A few years ago Denis Kang and I published an article in Grappling Magazine about passing the guard in MMA. In that article we said there are three stages of getting past your opponent’s legs:
“If your opponent is using a closed guard (i.e. his ankles crossed behind your back) then you first have to open his legs. Once his legs are open you have to establish some sort of control over his hips and legs, and then finally you have to pass over, under or around his legs.”
Now, if you think about it, the reverse also applies. Here’s what I mean…
Let’s suppose that your opponent is in your guard. As long as you consistently block him at one of these three steps (opening the legs, controlling the hips, passing your legs), he’ll never be able to pass your guard.
After that article got published, ANOTHER training partner (with a very good and difficult-to-pass open guard) explained his secret strategy to me.
“As soon as I feel that my opponent is controlling my hips I go into emergency mode”, he said. “At that point I push his head, I bridge my hips, I kick my legs… I do whatever I need to do in order to get my hips free again”.
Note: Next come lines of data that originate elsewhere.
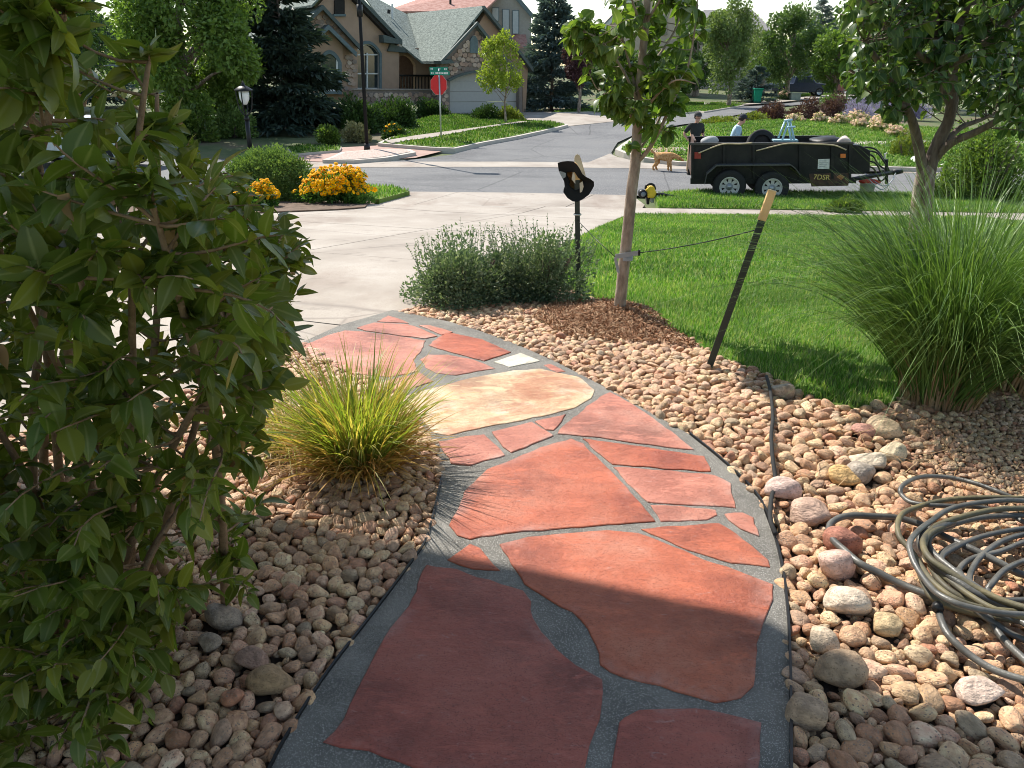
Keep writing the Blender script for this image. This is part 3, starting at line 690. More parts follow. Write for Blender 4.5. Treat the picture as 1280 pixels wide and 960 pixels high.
vg = clip(verge, (11, 0), (-1, 0)); P = scatter(vg, int(area(vg) * 1700)); blades('grass', P, np.interp(P[:, 1], [16, 17.2, 18.1], [-1.04, -1.08, -1.12]) + .015, .09, .014, .8, seed=3)
P = vis(scatter(lvp, int(area(lvp) * 500))); blades('grass', P, np.interp(P[:, 1], TX, TZ) + .1, .09, .02, .8, seed=4)
for k, (nm, h) in enumerate((('house', .14), ('inner', .1), ('spruce', .08), ('strip_left', .1), ('corner', .15), ('far', .1))):
    pl = lawn_specs[nm]; P = vis(scatter(pl, int(min(area(pl) * 160, 26000))))
    for wk in WALKS: P = P[~inpoly(P, wk)]; blades('grass', P, np.interp(P[:, 1], TX, TZ) + h, .09, .04, .8, seed=5 + k)
# ================================================================== PLANTS
def leaf_tmpl(nseg=5, w=.24, fold=.35, droop=.25, peak=.42, wave=0.0):
    vs, fs = [], []
    for i in range(nseg + 1):
        t = i / nseg
        ww = w * (math.sin(math.pi * min(t ** (math.log(.5) / math.log(peak)), 1))) ** .8 if 0 < t < 1 else .012
        z = -droop * t * t
        vs += [(-ww, t, z + fold * ww + wave * math.sin(t * 9)), (0, t, z), (ww, t, z + fold * ww - wave * math.sin(t * 9))]
    for i in range(nseg):
        a = i * 3; fs += [(a, a + 1, a + 4, a + 3), (a + 1, a + 2, a + 5, a + 4)]
    return np.array(vs), np.array(fs)
RIBA = lambda t: np.tile([0, 1, 0], len(t[0]) // 3)
def tmpl_mesh(name, t, m):
    me = bpy.data.meshes.new(name); me.from_pydata([tuple(v) for v in t[0]], [], [tuple(map(int, f)) for f in t[1]]); me.materials.append(m)
    me.polygons.foreach_set('use_smooth', [True] * len(me.polygons)); set_rib(me, RIBA(t)); return me
CARD = (np.array([(-.5, .5, .12), (0, 0, 0), (.5, .5, .12), (0, 1, -.06)]), np.array([(1, 2, 3, 0)]))

def leaves_out(root, M, L, tmpls, m, nparts=300, stuff='foliage', part='leaf', mesh_cache=None):
    """the leaves that show largest become parts, the rest one joined part"""
    n = len(L); pp = projn(L); s = np.linalg.norm(M[:, :, 1], axis=1)
    ins = (pp[:, 0] > -10) & (pp[:, 0] < 1290) & (pp[:, 1] > -10) & (pp[:, 1] < 970)
    o = np.argsort(-np.where(ins, s / pp[:, 2] ** 1.5, 0)); top, rest = o[:nparts], o[nparts:]
    var = np.arange(n) % len(tmpls); o0 = org(root)
    for i in top:
        ob = bpy.data.objects.new(part, mesh_cache[var[i]]); COL.objects.link(ob); ob.parent = root
        X = Matrix(M[i].tolist()).to_4x4(); X.translation = Vector(L[i].tolist()) - o0; ob.matrix_basis = X
    VV, FF, AA, b = [], [], [], 0
    for k in range(len(tmpls)):
        idx = rest[var[rest] == k]
        if len(idx): v, f = batch(tmpls[k][0], tmpls[k][1], M[idx], L[idx]); VV.append(v); FF.append(f + b); AA.append(np.tile(RIBA(tmpls[k]), len(idx))); b += len(v)
    if VV: npmesh(stuff, np.vstack(VV), np.vstack(FF), m, root, True, kind='stuff', attr=np.concatenate(AA))

def twigs_from(stems, targets, r, leaves_per=8, size=.09, spread=.9, up=.35, start=.35, rad=(.004, .0014), downness=.15, jitter=.25):
    """thin shoots from the nearest stem to each target, leaves in alternate pairs along them"""
    SP = np.array([p for s in stems for p in s]); mb = MB(); D, U, L, S = [], [], [], []
    for t in targets:
        t = np.array(t); d = np.linalg.norm(SP - t, axis=1) + np.where(SP[:, 2] > t[2] + .02, .35, 0)
        b = SP[np.argmin(d + r.uniform(0, .12, len(d)))]; ln = np.linalg.norm(t - b)
        c1 = b + (t - b) * .35 + np.array([0, 0, -ln * .05]) + r.normal(0, ln * .07, 3); c2_ = b + (t - b) * .75 + np.array([0, 0, ln * .08]) + r.normal(0, ln * .06, 3)
        ts = np.linspace(0, 1, 7)[:, None]
        P = (1 - ts) ** 3 * b + 3 * (1 - ts) ** 2 * ts * c1 + 3 * (1 - ts) * ts ** 2 * c2_ + ts ** 3 * t
        mb.tube(P, list(np.linspace(rad[0], rad[1], 7)), 5, False)
        k = leaves_per; side0 = r.uniform(0, 6.28)
        for j in range(k):
            f = start + (1 - start) * (j + .6) / k if j < k - 1 else 1.0
            f = min(f, 1); i = min(int(f * 6), 5); q = P[i] + (P[i + 1] - P[i]) * (f * 6 - i)
            tg = P[i + 1] - P[i]; tg = tg / max(np.linalg.norm(tg), 1e-6)
            a = side0 + (j // 2) * 1.57 + (j % 2) * math.pi; o1 = np.cross(tg, [.31, .2, .93]); o1 /= max(np.linalg.norm(o1), 1e-6); o2 = np.cross(tg, o1)
            sd = o1 * math.cos(a) + o2 * math.sin(a)
            dd = tg * (.45 if j < k - 2 else 1.0) + sd * spread * (1 if j < k - 2 else .5) + np.array([0, 0, -downness]) + r.normal(0, jitter, 3)
            D.append(dd); U.append(np.array([0, 0, 1.0]) + r.normal(0, .45, 3) + up * sd); L.append(q); S.append(size * r.uniform(.5, 1.3) * (.75 if j >= k - 2 else 1))
    return mb, np.array(D), np.array(U), np.array(L), np.array(S)
def px_targets(poly, n, y0, y1, r, zmin=.08, zmax=9, slope=0.0):
    P = scatter(poly, n * 2, r); out = []
    for x, y in P:
        Y = r.uniform(y0, y1) + slope * x
        p = atY(x, y, Y)
        if T(Y) + zmin < p.z < zmax: out.append(tuple(p))
        if len(out) >= n: break
    return out

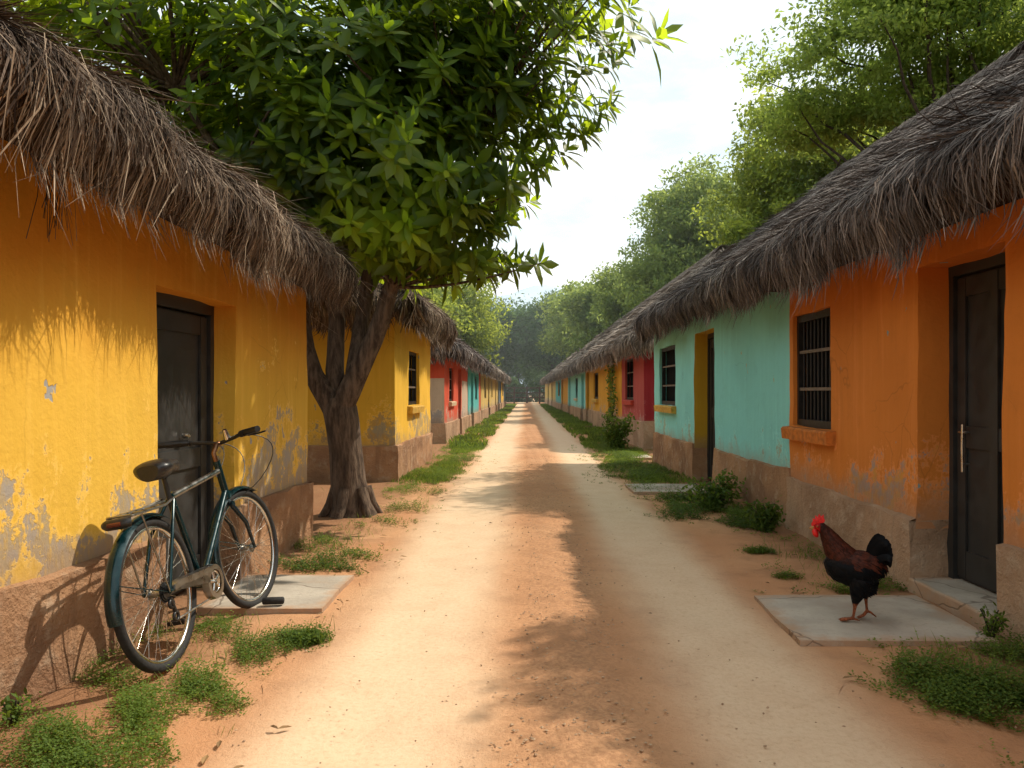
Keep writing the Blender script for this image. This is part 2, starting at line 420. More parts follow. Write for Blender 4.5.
    if hip and upper > 0:                          # straw cap folded over the ridge
        u0 = U0+(half if hip[0] else 0); u1 = U1-(half if hip[1] else 0)
        if u1-u0 > .3:
            zr = P[-1][1]; k = int((u1-u0)*dens*.25)
            u = rng.uniform(u0-.1, u1+.1, k); sgn = rng.choice([-1, 1], k); ln = rng.uniform(.2, .45, k)
            pts = np.stack([np.stack([u+rng.normal(0, .03, k), half+sgn*ln*q, zr+.07+rng.uniform(0, .04, k)-slope*ln*q*q*1.1], 1) for q in (-.2, .35, .7, 1.)], 1)
            wv = np.array([1., 0, 0]); ww = width*1.2
            prof = np.array([.8, 1., .8, .2])[None, :, None]*ww/2
            V = np.stack([pts+wv*prof, pts-wv*prof], 2).reshape(k, 8, 3)
            q = np.array([(0, 1, 3, 2), (2, 3, 5, 4), (4, 5, 7, 6)])[None]
            mb.add(frame(V.reshape(-1, 3)), (np.arange(k)[:, None, None]*8+q).reshape(-1, 4), tint=np.repeat(rng.beta(2, 2.4, k), 8))
    return mb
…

I’ll admit that, up until that conversation, I’d been a bit complacent about allowing opponents to control my hips. Sure, I’d try and block the guard pass, but I’d only start fighting hard during the very final stages of their guard passing efforts, rather than ‘getting serious’ about it a step earlier (during the battle for leg and hip control).
Since that day my guard has improved. I think that most of the improvements are due to fighting for leg and hip freedom earlier, and trying not to allow my opponent to move forward and impose his guard passing plan on me.
Don’t let your opponent control your hips!